SO went back to work today. Emailed me this morning that he didn't really want to be there, that he wished he could have taken the week off. He was supposed to come out here today, but said he wasn't sure. I told him he didn't have to; if he needed to rest. Said he would let me know once he left work.
He showed up here around noon with lunch for us...without calling and also saying he could only stay a real short time. I thought this was way weird but didn't comment on it. We ate; he checked his email, then said he had to go. So, he was here a total of about 45 minutes. The drive here is longer....anyway - once again, no comment from me.

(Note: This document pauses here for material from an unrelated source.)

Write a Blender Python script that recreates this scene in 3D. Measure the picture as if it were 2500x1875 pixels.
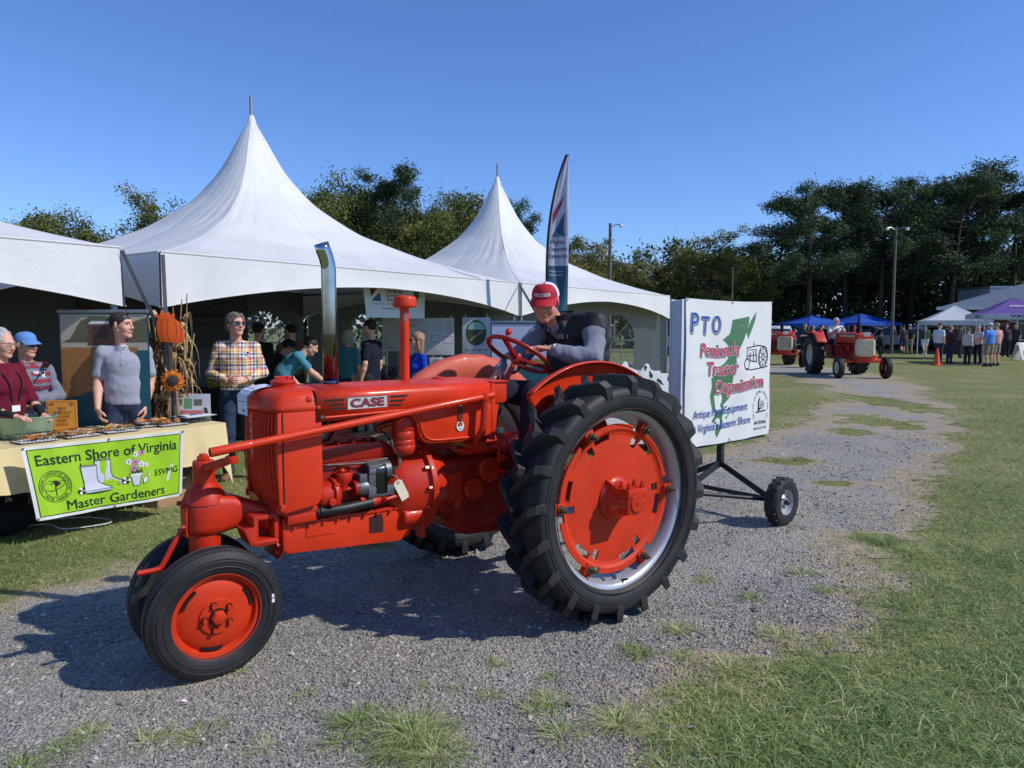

He leaves and I didn't hear from him for hours. Finally, around 5 he called and I let it go to the answering machine. He started sadly talking into the phone and asking for someone to please pick up. I gave the phone to D7. She spoke with him then handed the phone off to me. He wasn't right. I asked if everything was OK....he said that he'd been trying to take care of things and get his mess cleaned up. He said he's broken it off with OW, but she's being crazy. Begged me again not to take any of her calls. I said I wouldn't. He said some more about her, said he doesn't want to be with her; wants to do the right thing. Said "Do you know how bad I want to come back there?" I thought he meant as in today - I wasn't sure...so I asked. I said "Now?" He said, "No, no move back home. I have to clean all this up. The last two years. Everything I've done. "
I know I'm forgetting things....I did say that he sounded a little negative, that I wished he could be more positive. I didn't say anything along the lines of us - I was really struck dumb by the things he was telling me. A little nervous, too. I felt at such a loss as to what to say....I didn't want to scare him with a picture perfect future of us or anything (not yet, anyway); nor did I want to preach about how it'll take time to get over OW - so, I didn't say much. Only agreed with him where I could; validated where I could...gave him support where he seemed to need it.
Towards the end, I did kind of change the subject to lighten things up. Turning to idle chit-chat to change the tone. After we hung up he sent an email that said: "Thanks for listening before.. Things..life will be all better soon. Have a good night." I emailed back, telling him I appreciated him talking with me both yesterday and today.
Then, not too long ago, the phone rings. Yeah, I'll give ya'all one guess. OW. Kind of funny thing though, the answering machine (which clicks on after 3 rings) never picked up her call. LOL - guess the answering machine knows something. The phone rang 4-5 times, then she hung up. I was actually kind of hoping she'd hear the message, which is still SO, lol - I've never gotten around to changing it.
So, my saga for the day. I'm excited, yet nervous about what's going on with SO. I don't think he's being untruthful with me (finally!?) . And, I know I have a whole bunch of thoughts & questions whirling around in my brain - I just don't feel like thinking about them right now.